Is there a change in the decline rate when you do that, that new completion process?
Carl Lakey
No. Really what we've seen in the wells and again, one of the wells has got eight plus months on it now.
It looks like the decline rate in the shape of the curve is substantively the same as the other wells but with a higher initial IP rate.
Gregg Brody
And what's your expectation for the current one-year decline rate?
Carl Lakey
Well, it's a hyperbolic decline rate, so of course it's changing quite literally daily. It starts off very steep and flattens overtime, so.
Dan Taylor
I think the hyperbolic curve is fairly similar to what it was prior. It's just coming on at a lot higher rate.
Carl Lakey
Yeah.
Gregg Brody
Okay.
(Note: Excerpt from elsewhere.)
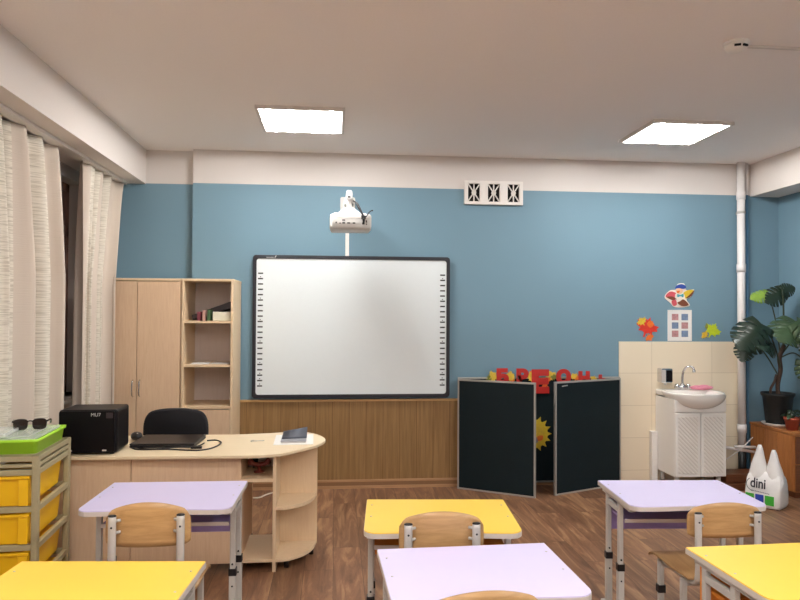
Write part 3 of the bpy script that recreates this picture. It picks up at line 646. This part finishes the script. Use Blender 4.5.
obj('shelf', MB().box(fx(-.504), fx(-.332), fy(3.80), fy(4.10), .488, .506), 'beech_edge', t, bevel=.001)
obj('compartment_back', MB().box(fx(-.504), fx(-.332), fy(4.10), fy(4.112), .488, DZ-.024), 'back_board', t)
obj('shelf', MB().box(fx(-.504), fx(-.332), fy(3.80), fy(4.22), .05, .068), 'beech_edge', t, bevel=.001)
obj('corner_back', MB().box(fx(-.314), fx(-.098), fy(4.09), fy(4.106), .05, DZ-.024), 'beech_edge', t)
def quarter(z):
    pts = [(-.314, 4.09), (-.314, 3.80), (-.28, 3.80)] + smooth([(-.28, 3.80), (-.225, 3.825), (-.16, 3.89), (-.118, 3.98), (-.102, 4.09)], 5)[1:]
    return MB().prism([(fx(x), fy(y)) for x, y in pts], z, z+.018)
obj('corner_shelf', quarter(.332), 'beech_edge', t, bevel=.001); obj('corner_shelf', quarter(.05), 'beech_edge', t, bevel=.001)
for x, y in ((-.13, 4.06), (-.323, 4.3), (-.513, 4.3), (-.26, 3.86)): obj('foot', MB().lathe([(.014, 0), (.014, .05)], (fx(x), fy(y), 0), 10), 'black_plastic', t)
# things on and in the desk
t = thing('speaker_box', 'glossy black box with a small display standing on the teacher desk', 'black box', (-1.318, 3.925, DZ), .03)
obj('body', MB().box(-.150, .150, -.125, .115, .008, .240), 'gloss_black', t, bevel=.012)
obj('front_panel', MB().prism(rrect(-.146, .138, .012, .234, .008), -.133, -.125, 'Y'), 'gloss_black', t, bevel=.002)
text_mesh('MU7', .026, 'pale_mark', t, 'display_text', (.042, -.1338, .214), (PI/2, 0, 0), .0004)
for x in (-.088, .088): obj('badge', MB().prism(rrect(x-.011, x+.011, .020, .028, .003), -.135, -.133, 'Y'), 'pale_mark', t)
obj('sticker', MB().box(.095, .130, -.1342, -.133, .195, .225), 'folder_dark', t)
for x in (-.12, .12):
    for y in (-.10, .09): obj('foot', MB().lathe([(.012, 0), (.012, .008)], (x, y, 0), 10), 'black_plastic', t)
t = thing('laptop', 'closed black laptop lying on the teacher desk', 'laptop', (-.955, 4.10, DZ), -.04)
obj('base', MB().box(-.185, .175, -.145, .145, .003, .014), 'black_plastic', t, bevel=.003); obj('lid', MB().box(-.185, .175, -.145, .145, .0155, .026), 'black_plastic', t, bevel=.004)
obj('logo', MB().prism(rrect(-.03, .03, -.006, .006, .003), .026, .0264), 'book_grey', t)
t = thing('computer_mouse', 'black and silver computer mouse on the teacher desk beside the laptop', 'computer mouse', (-1.172, 4.20, DZ), .4)
obj('shell', MB().ball((0, 0, .0265), (.034, .055, .026)), 'black_plastic', t); obj('wheel', MB().lathe([(.008, -.004), (.008, .004)], (0, -.028, .042), 10, 'X'), 'steel_grey', t)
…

Thank you, guys.
Operator
Thank you. And we have a follow-up from Evan Templeton of Jefferies.
Evan Templeton
Kevin, just a question on the new credit facility that you will be hopefully putting in place. Will that be structured as a revolver or is that a term piece with the full amount drawn?
Kevin Nanke
Well, we’re looking at a number of possibilities, which include both of those.
Evan Templeton
Okay. Great.
That's it. Thank you.
Operator
And we have a follow-up from Jim Lu at J.P. Morgan.
Joe Allman
Yes. Hi.
Joe Allman, again. So, Kevin, when you were talking about LOEs, you were using, you're saying $1.10 and $1.15 when you were in completion mode and just under $2 when you aren't in completion mode, specifically with Vega.
So, I guess, two questions. One, so could you just talk about LOE just company-wide, so including the assets outside of Vega.
And then also talk about transportation costs – it looks like there was a jump up in the second quarter. Talk about that and what's a good run rate going forward for transportation?
Kevin Nanke
Well, your transportation increase was related to the new marketing arrangement that we discussed in the previous couple quarters and really that's just offset by realized gas prices in our revenues, so there's really not a major change in transportation and that should be consistent this quarter going forward. LOE, Carl is right, this quarter we averaged $3.08, a year ago in the Piceance we're at $1.08 and prior to that we were below $0.90.
So that's going to be the main driver of our LOE going forward. The Gulf Coast LOE, I would say probably average is somewhere around $1.50, so blended rate around $1.20 is reasonable.
It'll probably take us a quarter until we get down to that but that's kind of where I see it moving.
Joe Allman
Okay. And Kevin, I think in the first quarter, on an Mcfe basis, I think transportation was around $0.78 and then in second quarter around $1.14?
So are you saying that going forward the $1.14 roughly is a good run rate or?
Kevin Nanke
Yeah. I would say the $1.14 is a good run rate.
Broc can walk you through the revenue offset to that, which is actually a net positive to us as opposed to a negative and that offset is recorded in a realized gas price.
Joe Allman
Okay. All right.
That's very helpful. Okay.
Very helpful. Thank you.
Operator
And now I'd like to turn the call back over to management for any closing comments.
Kevin Nanke
Thank you all for attending. We appreciate your attention and look forward to providing you updates in the future.
Thank you.
Operator
Thank you. That does conclude today's teleconference.
You may now disconnect your phone lines.